Provided entries.
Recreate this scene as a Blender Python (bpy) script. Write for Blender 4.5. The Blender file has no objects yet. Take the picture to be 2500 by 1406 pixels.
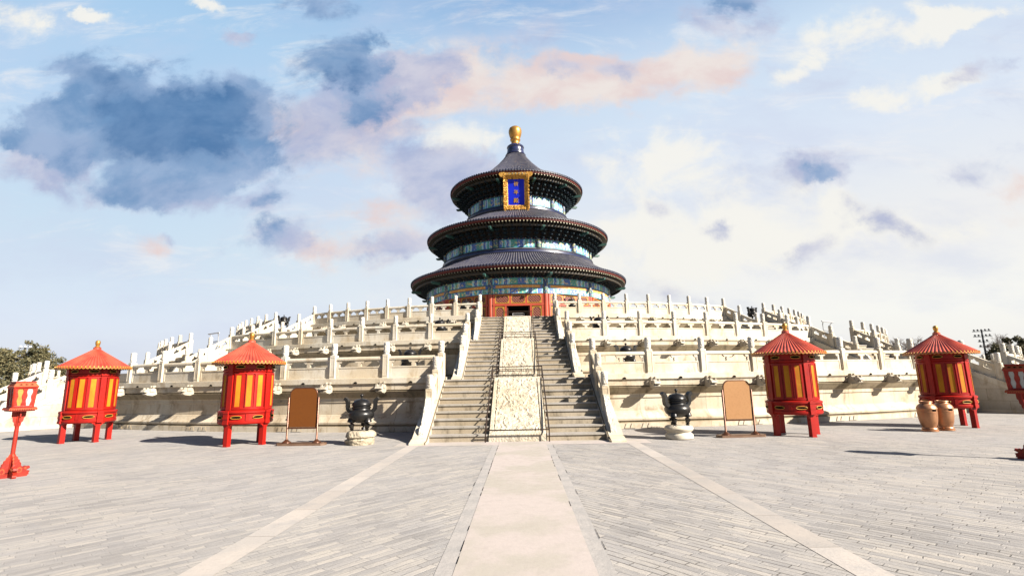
import bpy, math, random
from math import sin, cos, pi, radians, atan2, sqrt, exp, floor
from mathutils import Vector, Matrix, noise as mnoise

random.seed(7)
scene = bpy.context.scene
COL = scene.collection

# ------------------------------------------------------------------ camera
F_PX, PITCH, YAW, ROLL, EYE = 1225.0, 10.56, -0.85, -1.0, 1.8
p_, y_, r_ = radians(PITCH), radians(YAW), radians(ROLL)
fwd = Vector((sin(y_) * cos(p_), cos(y_) * cos(p_), sin(p_)))
right = fwd.cross(Vector((0, 0, 1))).normalized()
up = right.cross(fwd)
cr = right * cos(r_) + up * sin(r_)
cu = up * cos(r_) - right * sin(r_)
cam_data = bpy.data.cameras.new('camera')
cam = bpy.data.objects.new('camera', cam_data)
COL.objects.link(cam)
cam_data.sensor_width = 36.0
cam_data.lens = F_PX * 36.0 / 2500.0
cam_data.clip_start = 0.1
cam_data.clip_end = 6000
cam.matrix_world = Matrix(((cr.x, cu.x, -fwd.x, 0), (cr.y, cu.y, -fwd.y, 0), (cr.z, cu.z, -fwd.z, EYE), (0, 0, 0, 1)))
scene.camera = cam


def pix_dir(px, py):
    """direction in the world of a point of the sky (used for the sky's clouds only)"""
    return fwd + cr * ((px - 1250) / F_PX) - cu * ((py - 703) / F_PX)


# ------------------------------------------------------------------ exposure, sun, sky
EXPO = 1.75
scene.view_settings.view_transform = 'Standard'
scene.view_settings.look = 'None'
scene.view_settings.exposure = EXPO
scene.view_settings.gamma = 1.0
scene.view_settings.use_curve_mapping = False
SUN_EL = radians(32.0)
SUN_AZ = radians(-30.0)          # from +X, towards the viewer's right rear
sun_dir = Vector((cos(SUN_AZ) * cos(SUN_EL), sin(SUN_AZ) * cos(SUN_EL), sin(SUN_EL)))
sd = bpy.data.lights.new('sun', 'SUN')
sd.energy = 5.0
sd.angle = radians(0.5)
sd.color = (1.0, 0.93, 0.82)
sun = bpy.data.objects.new('sun', sd)
COL.objects.link(sun)
sun.rotation_euler = sun_dir.to_track_quat('Z', 'Y').to_euler()
sun.location = (30, -30, 60)


def lin(c):
    return tuple((x / 255 / 12.92) if x / 255 <= 0.04045 else ((x / 255 + 0.055) / 1.055) ** 2.4 for x in c)


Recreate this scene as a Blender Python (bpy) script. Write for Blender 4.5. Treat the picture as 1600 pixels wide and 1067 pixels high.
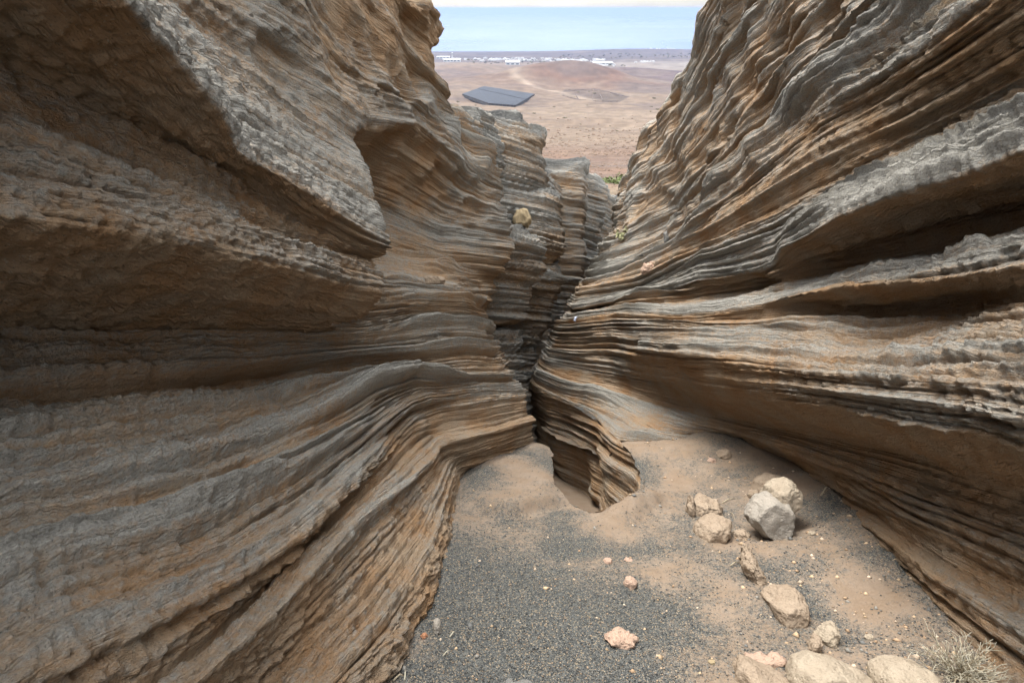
import bpy, math, random
import numpy as np

random.seed(4)
RNG = np.random.default_rng(11)
for o in list(bpy.data.objects):
    bpy.data.objects.remove(o)
scene = bpy.context.scene
COL = scene.collection

# ------------------------------------------------------------------ camera, sky, sun, exposure
F = 889.0                      # focal length in pixels of a 1600 wide picture (20 mm)
UC, VC = 800.0, 533.5
PITCH = math.atan((533.5 - 13.0) / F)
SP, CP = math.sin(PITCH), math.cos(PITCH)
cam_d = bpy.data.cameras.new('camera')
cam = bpy.data.objects.new('camera', cam_d)
COL.objects.link(cam)
cam_d.lens = 20.0
cam_d.sensor_width = 36.0
cam_d.clip_start = 0.05
cam_d.clip_end = 500000.0
cam.location = (0, 0, 0)
cam.rotation_euler = (math.pi / 2 - PITCH, 0, 0)
scene.camera = cam

SUN_EL, SUN_AZ = math.radians(64), math.radians(-42)   # azimuth from +Y towards +X
SKY_STRENGTH = 0.135
SUN_STRENGTH = 0.85
SUN_ANGLE = math.radians(28)
EXPOSURE = 2.72
HAZE = 6.5e-5

world = bpy.data.worlds.new('World')
scene.world = world
world.use_nodes = True
wt = world.node_tree
wt.nodes.clear()
w_out = wt.nodes.new('ShaderNodeOutputWorld')
w_bg = wt.nodes.new('ShaderNodeBackground')
w_sky = wt.nodes.new('ShaderNodeTexSky')
w_sky.sky_type = 'NISHITA'
w_sky.sun_disc = False
w_sky.sun_elevation = SUN_EL
w_sky.sun_rotation = SUN_AZ
w_sky.altitude = 300
w_sky.air_density = 1.0
w_sky.dust_density = 2.0
w_sky.ozone_density = 1.0
w_geo = wt.nodes.new('ShaderNodeTexCoord')
w_map = wt.nodes.new('ShaderNodeMapping')
w_map.inputs['Scale'].default_value = (1.0, 1.0, 3.0)
w_noise = wt.nodes.new('ShaderNodeTexNoise')
w_noise.inputs['Scale'].default_value = 2.2
w_noise.inputs['Detail'].default_value = 5
w_noise.inputs['Roughness'].default_value = 0.55
w_ramp = wt.nodes.new('ShaderNodeMapRange')
w_ramp.inputs['From Min'].default_value = 0.25
w_ramp.inputs['From Max'].default_value = 0.6
w_ramp.inputs['To Min'].default_value = 0.6
w_ramp.inputs['To Max'].default_value = 0.95
w_mix = wt.nodes.new('ShaderNodeMix')
w_mix.data_type = 'RGBA'
CLOUD_LOW, CLOUD_HIGH = (0.72, 0.71, 0.68, 1), (6.0, 5.95, 5.8, 1)     # overcast: the zenith is brighter than the horizon
w_sep = wt.nodes.new('ShaderNodeSeparateXYZ')
w_cl = wt.nodes.new('ShaderNodeMix')
w_cl.data_type = 'RGBA'
w_cl.inputs['A'].default_value = CLOUD_LOW
w_cl.inputs['B'].default_value = CLOUD_HIGH
wt.links.new(w_geo.outputs['Generated'], w_sep.inputs[0])
wt.links.new(w_sep.outputs[2], w_cl.inputs['Factor'])
wt.links.new(w_cl.outputs['Result'], w_mix.inputs['B'])
wt.links.new(w_geo.outputs['Generated'], w_map.inputs['Vector'])
wt.links.new(w_map.outputs['Vector'], w_noise.inputs['Vector'])
wt.links.new(w_noise.outputs['Fac'], w_ramp.inputs['Value'])
wt.links.new(w_ramp.outputs['Result'], w_mix.inputs['Factor'])
wt.links.new(w_sky.outputs['Color'], w_mix.inputs['A'])
wt.links.new(w_mix.outputs['Result'], w_bg.inputs['Color'])
w_bg.inputs['Strength'].default_value = SKY_STRENGTH
wt.links.new(w_bg.outputs['Background'], w_out.inputs['Surface'])

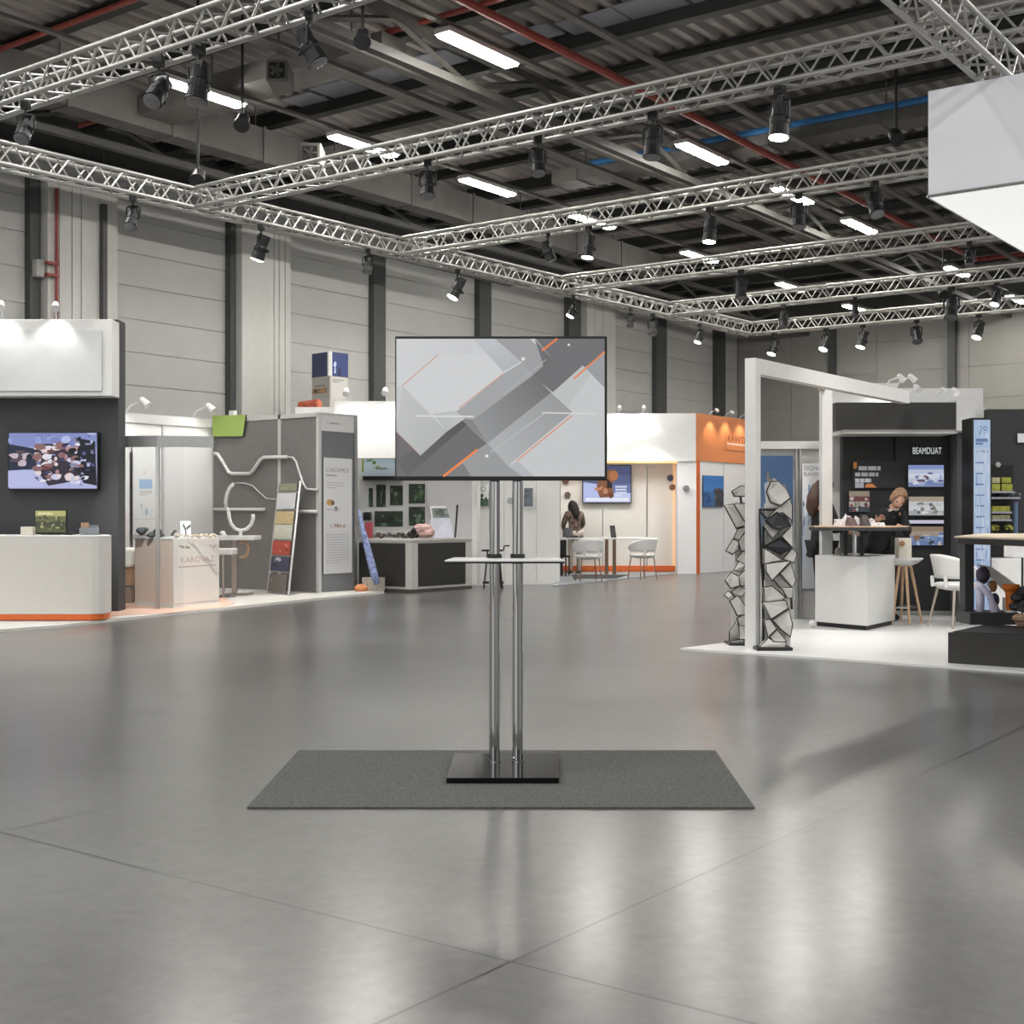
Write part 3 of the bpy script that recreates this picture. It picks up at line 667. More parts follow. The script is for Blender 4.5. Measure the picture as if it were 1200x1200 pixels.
for i, (y0, y1, c) in enumerate(mb):
    A = Art(lt.lerp(lb_,y0).lerp(rt.lerp(rb_,y0),.06), lt.lerp(lb_,y0).lerp(rt.lerp(rb_,y0),.94), lt.lerp(lb_,y1).lerp(rt.lerp(rb_,y1),.06), lt.lerp(lb_,y1).lerp(rt.lerp(rb_,y1),.94))
    A.q = [q+A.n*.03 for q in A.q]; A.v = [v+A.n*.03 for v in A.v]; A.fill(c)
    cols = [['#a5a487','#77785f'],['#55585c','#3c3e42'],['#e0cfa0','#a08a5a','#efe6c8'],['#dedccb','#b9b8a6'],['#d98d7a','#8f2f26','#e9ded6'],['#d6d9e2','#25283a','#7a7f99'],['#a39b90','#55504b']][i]
    A.blobs(.2,.2,.8,.8,7,cols,20+i,(.05,.22)) if i != 1 else A.rect(.48,.42,.86,.78,'#5a5d61').rect(.56,.32,.76,.44,'#6d7074').disc(.67,.6,.12,.15,'#2f3135').disc(.67,.6,.05,.07,'#8a8d92')
    solo('brochure', nm[i], 'brochure', A, PRINT, 'brochures on the ladder rack')
# glazed front
t = thing('glass_partition', 'frameless glass front with steel post and curved grey band before the white booth', 'partition', onC(184, 17.8, .036))
GLASS = bpy.data.materials.new('clear glass'); GLASS.use_nodes = True
nt = GLASS.node_tree; nt.nodes.remove(nt.nodes['Principled BSDF'])
tr = nt.nodes.new('ShaderNodeBsdfTransparent'); tr.inputs[0].default_value = (.97,.98,.98,1); gl = nt.nodes.new('ShaderNodeBsdfGlossy'); gl.inputs['Roughness'].default_value = .03
ms = nt.nodes.new('ShaderNodeMixShader'); fr = nt.nodes.new('ShaderNodeFresnel'); fr.inputs[0].default_value = 1.25
nt.links.new(fr.outputs[0], ms.inputs[0]); nt.links.new(tr.outputs[0], ms.inputs[1]); nt.links.new(gl.outputs[0], ms.inputs[2]); nt.links.new(ms.outputs[0], nt.nodes['Material Output'].inputs[0])
z1 = D(184, 523.5, 17.8).z; z2 = D(184, 510.5, 17.8).z
fbz(182.2, 186.2, .036, z1, 17.78, 17.83).build('post', ALU, t)
fbz(152, 155, .036, z1, 19.3, 19.34).build('post', ALU, t)
arc = [(100,18.6),(125,18.05),(150,17.87),(184,17.8),(215,17.83),(250,18.0)]
mb = MB(); n = len(arc); vs = []
for px, d in arc:
    for zz, dd in ((z1,d),(z2,d),(z2,d+.06),(z1,d+.06)): vs.append(onC(px,dd,zz))
fs = [(4*i+k, 4*i+(k+1) % 4, 4*i+4+(k+1) % 4, 4*i+4+k) for i in range(n-1) for k in range(4)]+[(0,1,2,3),(4*n-1,4*n-2,4*n-3,4*n-4)]
mb.add(vs, fs).build('canopy_band', mat('brushed grey band', '#b9babb', .35, .5, var=.05), t)
for i in range(n-1):
    (a, da), (b, db) = arc[i], arc[i+1]
    if b <= 184 or i == 3: MB().hexa([onC(a,da+.02,.04),onC(b,db+.02,.04),onC(b,db+.02,z1),onC(a,da+.02,z1)], [onC(a,da+.03,.04),onC(b,db+.03,.04),onC(b,db+.03,z1),onC(a,da+.03,z1)]).build('glass_pane', GLASS, t)
# on the white back wall
def wv(px0, px1, py0, py1, V=VB-.035, **k): return Art(PV(px0,py0,V), PV(px1,py0,V), PV(px0,py1,V), PV(px1,py1,V), **k)
A = wv(155, 182, 515, 626); A.fill('#e6e7e7'); A.rect(.3,.42,.86,.52,'#9fbbdc').bars(.32,.54,.84,3,.02,.01,'#b9b2ac',2).disc(.55,.35,.07,.015,'#d9d4c2').blobs(.3,.68,.85,.78,6,['#bcd5df','#d5dde0','#a8c6d6'],2,(.03,.05)).rect(.0,.84,1,.845,'#c2c4c6')
solo('poster', 'white poster with pale blue square on the white booth wall', 'poster', A, PRINT)
boothlamp('l', 'white arm lamp over the white booth behind the glass, left one', (PV(146,478,VB).x, VB-.02, ZW), (.5,-1,0), 1.9, AL, 8, (12.6,VB,1.6), 2.2)
boothlamp('l', 'white arm lamp over the white booth behind the glass, right one', (PV(224,484,VB).x, VB-.02, ZW), (.5,-1,0), 1.9, AL, 8, (14.2,VB,1.6), 2.2)
t = thing('cable_box', 'small white box on the top rail of the grey wall', 'box', PU(272.5,490,UG)); p = PU(272.5,480,UG)
MB().box(p.x-.03,p.x+.05,p.y-.06,p.y+.06,ZW,ZW+.13).build('body', WHITE, t)
# pink counter
t = thing('reception_counter', 'pale pink counter with white front and lettering behind the glass', 'counter', G(203,716))
a, b, c = G(158,712), G(203,716), G(256,710); q = [Vector((p.x,p.y,0)) for p in (a, b, c, a+(c-b))]; cen = sum(q, Vector())/4
MB().extr([p+UP*.09 for p in q], (0,0,.88)).build('body', PINK, t)
fr_ = (c-b).normalized(); nn = Vector((fr_.y, -fr_.x, 0)); ht = D(203,630,DP(716)).z
MB().extr([b+nn*.012+UP*.09, c+nn*.012+UP*.09, c+UP*.09, b+UP*.09], (0,0,.885)).build('front_panel', mat('off white front', '#d9d5cf', .5, var=.02), t)
MB().extr([p.lerp(cen,-.01)+UP*.042 for p in q], (0,0,.05)).build('plinth', WHITE, t); MB().extr([p.lerp(cen,-.012)+UP*.97 for p in q], (0,0,.025)).build('worktop', WHITE, t)
def onF(s, z): return b.lerp(c, s)+nn*.0135+UP*z
A = Art(onF(.05,.9), onF(.98,.9), onF(.05,.5), onF(.98,.5), thick=.001); A.fill('#d9d5cf'); A.text('KAROVAZ', .1,.42,.9,.62,'#b79d94').rect(.05,.74,.93,.77,'#a98a80').blobs(.02,.0,.3,.1,6,['#b99f88','#8a8a7e','#c7b5a5'],3,(.02,.05)).blobs(.75,.0,.95,.15,4,['#b9a394','#8d8d80'],5,(.02,.04))
A.build('lettering', PRINT, t)
ztop = .997
def clump(name, label, cat, p, n, r, m, seed, spread=(.12,.06,.08), zmin=0):
    rr = random.Random(seed); mb = MB(); p = Vector(p)
    for i in range(n):
        mb.ball(p+R*rr.uniform(-spread[0],spread[0])+F*rr.uniform(-spread[1],spread[1])+UP*(r*.6+rr.uniform(zmin,spread[2])), r*rr.uniform(.5,1.1), (rr.uniform(.6,1.3),rr.uniform(.6,1.3),rr.uniform(.5,1.)), 7, 5)
    return solo(name, label, cat, mb, m)
cm = lambda px, d: onC(px, d, ztop)
clump('dark_model', 'dark clustered model on the left end of the pink counter', 'model', cm(180,18.35), 14, .06, mat('dark grey model', '#4d5154', .5, var=.4, scale=30), 1, (.2,.1,.08))
clump('figurine', 'tiny dark figurine on the middle of the pink counter', 'figurine', cm(204,18.3), 4, .035, MATS['dark grey model'], 2, (.02,.02,.08))
A = Art(cm(211,18.5)+UP*.24, cm(224,18.5)+UP*.24, cm(211,18.45), cm(224,18.45)); A.fill('#dfe2e2'); A.poly([(.3,.15),(.55,.5),(.6,.95),(.5,.95),(.45,.55),(.25,.3)], '#3c4244').poly([(.55,.4),(.95,.2),(.95,.35),(.6,.55)], '#55575a')
solo('picture_card', 'white standing card with dark plant drawing on the pink counter', 'card', A, PRINT)
clump('garland', 'pale flower garland along the front edge of the pink counter', 'garland', cm(230,18.2), 22, .03, mat('dried flowers', '#cdbfae', .8, var=.35, scale=25), 3, (.3,.03,.03))
clump('ceramic_ornament', 'small white ornament on the end of the white bar table', 'ornament', D(262,628,20.9)+UP*(-.03), 3, .05, WHITE, 4, (.03,.02,.06))
t = thing('bench', 'wooden bench with white cushion partly hidden behind the dark booth', 'bench', onC(140, 18.6, .036))
fbz(112, 154, .036, .25, 18.9, 19.4).build('base', mat('brown base board', '#8f7d70', .6), t); fbz(112, 154, .30, .55, 18.9, 19.4).build('frame', mat('light brown wood', '#a98b6f', .5, var=.15), t); fbz(114, 152, .25, .30, 18.95, 19.35).build('spacer', WHITE, t)
fbz(112, 154, .55, .84, 18.85, 19.4).build('cushion', mat('white upholstery', '#e8e6e2', .8), t, bevel=.05)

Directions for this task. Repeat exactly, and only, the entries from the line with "1067 pixels high." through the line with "HAZE = 6.5e-5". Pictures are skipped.

Reply.
Recreate this scene as a Blender Python (bpy) script. Write for Blender 4.5. Treat the picture as 1600 pixels wide and 1067 pixels high.
import bpy, math, random
import numpy as np

random.seed(4)
RNG = np.random.default_rng(11)
for o in list(bpy.data.objects):
    bpy.data.objects.remove(o)
scene = bpy.context.scene
COL = scene.collection

# ------------------------------------------------------------------ camera, sky, sun, exposure
F = 889.0                      # focal length in pixels of a 1600 wide picture (20 mm)
UC, VC = 800.0, 533.5
PITCH = math.atan((533.5 - 13.0) / F)
SP, CP = math.sin(PITCH), math.cos(PITCH)
cam_d = bpy.data.cameras.new('camera')
cam = bpy.data.objects.new('camera', cam_d)
COL.objects.link(cam)
cam_d.lens = 20.0
cam_d.sensor_width = 36.0
cam_d.clip_start = 0.05
cam_d.clip_end = 500000.0
cam.location = (0, 0, 0)
cam.rotation_euler = (math.pi / 2 - PITCH, 0, 0)
scene.camera = cam

SUN_EL, SUN_AZ = math.radians(64), math.radians(-42)   # azimuth from +Y towards +X
SKY_STRENGTH = 0.135
SUN_STRENGTH = 0.85
SUN_ANGLE = math.radians(28)
EXPOSURE = 2.72
HAZE = 6.5e-5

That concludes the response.